Bijna op elke bladzijde staat een prachtige zin, die je graag nog eens leest. Op bladzijde 72 als Wieringa een gedachte van ‘de lange man’, een van de personages die over de steppe zwerft, beschrijft:
‘Dankbaarheid en hatelijke minachting joegen elkaar na als visjes op de bodem van een poel.’
Er staan vele mooi vergelijkingen in het boek, die laten zien dat Wieringa een schrijver is met een groot talent. Een talent dat helaas bij veel gepubliceerde ‘schrijvers’ ontbreekt.
Het boek begint in het najaar als regen en wind de steppe teisteren. De groep zwervers/vluchtelingen heeft het zwaar. De een na de nader legt het loodje. Als de groep in de winter Michailopol bereikt en wordt opgepakt, wordt er een misdaad ontdekt die Pontus Beg en de overlevenden van de groep bij elkaar brengt.

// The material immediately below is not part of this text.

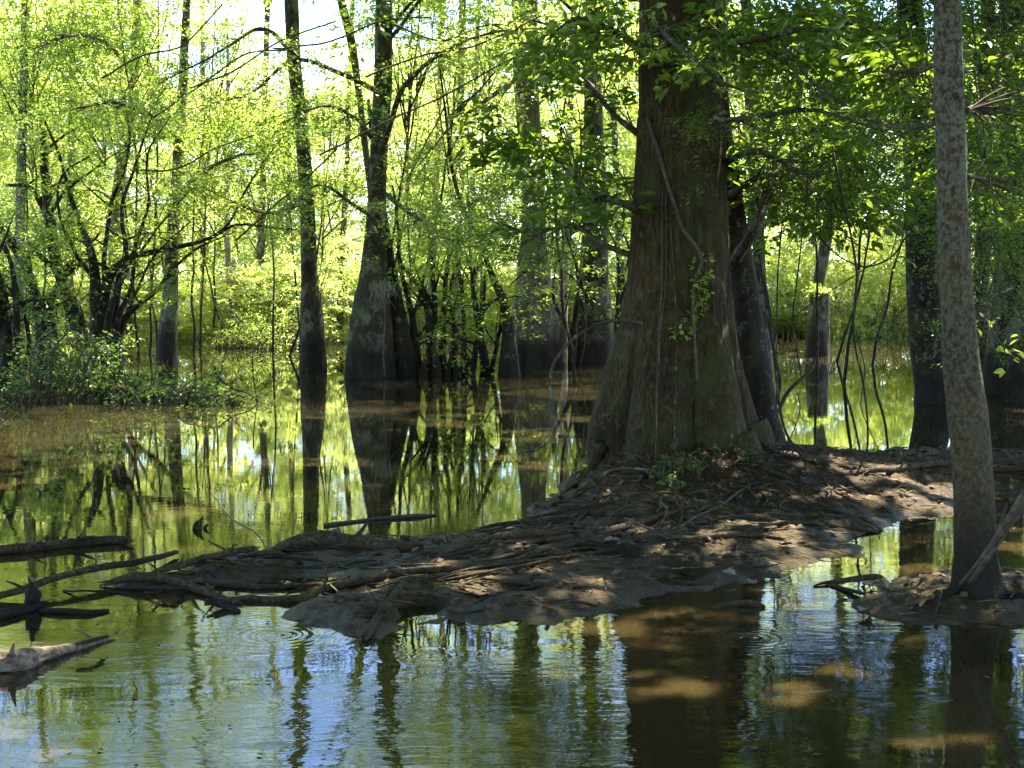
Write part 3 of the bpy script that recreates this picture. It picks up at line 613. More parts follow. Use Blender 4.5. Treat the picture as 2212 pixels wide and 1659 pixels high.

Dat er een analogie bestaat tussen het joodse volk dat door de woestijn vluchtte en de groep die over de steppe dwaalde, kon de lezer zelf wel concluderen, maar voor de zekerheid laat Wieringa zijn hoofdpersoon Pontus die conclusie ook trekken.
‘Als de Joden hadden ze door de woestijn gereisd, en als de Joden hadden ook zij het gebeente van een van heen meegedragen op hun reis – Begs verstand stond stil bij die schitterende analogie.’
Er zitten nog meer analogieën in het boek, maar bezwaarlijk is het niet als de lezer ze niet allemaal opmerkt. Eén belangrijk thema wil ik nog noemen, dat is de beschrijving van het ontstaan van een godsdienst onder invloed van waandenkbeelden en hallucinaties. Wieringa schrijft het schitterend op en het is niet voor niets dat hij nationale en internationale lof oogst.
Ooit hadden we de grote drie Reve, Mulisch en Hermans, nu hebben we, ook al zijn ze qua stijl onvergelijkbaar, Grunberg, van der Heijden en Wieringa.
Pieter Feller
Hallo Pieter,
Ben het helemaal met je eens, Wieringa heeft een prachtig boek geschreven.
Zal het al mijn collega’s aanbevelen.